At the same time, think about some of the less-obvious benefits of working at your company. A common reason why staff at universities leave, for example, is that the pay scale is lower than it is for equivalent jobs in for-profit companies. On the other hand, the workload often follows the academic schedule, so there’s a familiar ebb and flow to the year that employees often miss when they leave. Generally speaking, when people move from one organization to another, they trade one set of problems for another. While the new job probably has some advantages, the old job likely has benefits whose value won’t be recognized until they’re gone. Reminding people about the positive aspects of their work environment can keep some of those factors in view when people are contemplating leaving.

Create a career plan

One thing that can reduce employees’ temptation to take an outside offer is the prospect that they’re on a path to achieving their career goals. It can be difficult for people to walk away from a goal that they’re working toward and haven’t yet completed. Unfortunately, many organizations don’t make it clear to employees where their opportunities lie.

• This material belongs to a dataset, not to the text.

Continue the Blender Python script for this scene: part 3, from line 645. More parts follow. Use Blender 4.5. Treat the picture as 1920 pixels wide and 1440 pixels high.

The yearly HR evaluation process should have a development component in it from the start. Managers should know what their team members hope to achieve in their careers, and there should be specific steps built into the workflow to support them on that path throughout the year. In addition, be realistic with them about the time frame in which particular promotions or other forms of advancement are likely.

Managing the Return

The future of work is here.

Having a clear path won’t prevent employees from getting recruited by other firms, but it will enable them to ask clearer questions about career progression at a new one. It’s often hard for recruiters to give a specific path or timeline to a prospective employee. The better the job you do of helping employees know the path they’re on at your company, the more you’ll make leaving feel like a leap into the unknown. That can only help you retain your best employees.

Ramp up training

A common strategy for recruiters is to try to reduce employees’ attachment to their current company. They focus on getting people to think about ways that they’re not currently supported or situations in which their organizational structure makes it hard to have the impact they might like to have in their current job. That is, they’re trying to make employees feel less like they’re part of a neighborhood and more like they and their employer are strangers. The more people feel disengaged from their workplace, the more taking a new job feels like a straightforward transaction. That means employers need to invest in being a partner in employees’ success so they feel like they owe part of their achievement to their company’s engagement.

Training and mentoring is a great way to create that long-term partnership. At a minimum, firms should provide a yearly education benefit to employees that can be used for classes and certification programs from continuing and professional education providers. Better still, many of these providers will work with your organization to provide training programs customized to the needs of your employees.

Map out employees’ training plans for the year during your career path discussions with them. This kind of continuous learning benefits people’s job performance in the moment, because the skills they acquire can be applied in the workplace. More importantly (at least from the perspective of keeping your best employees), it creates a tighter bond that makes it harder for an employee to leave when another offer comes along.

. . .

Poaching is a reality of doing business, but it’s of particular concern during times when job openings outnumber candidates. Managers can’t afford to wait to take steps to keep their employees satisfied and engaged.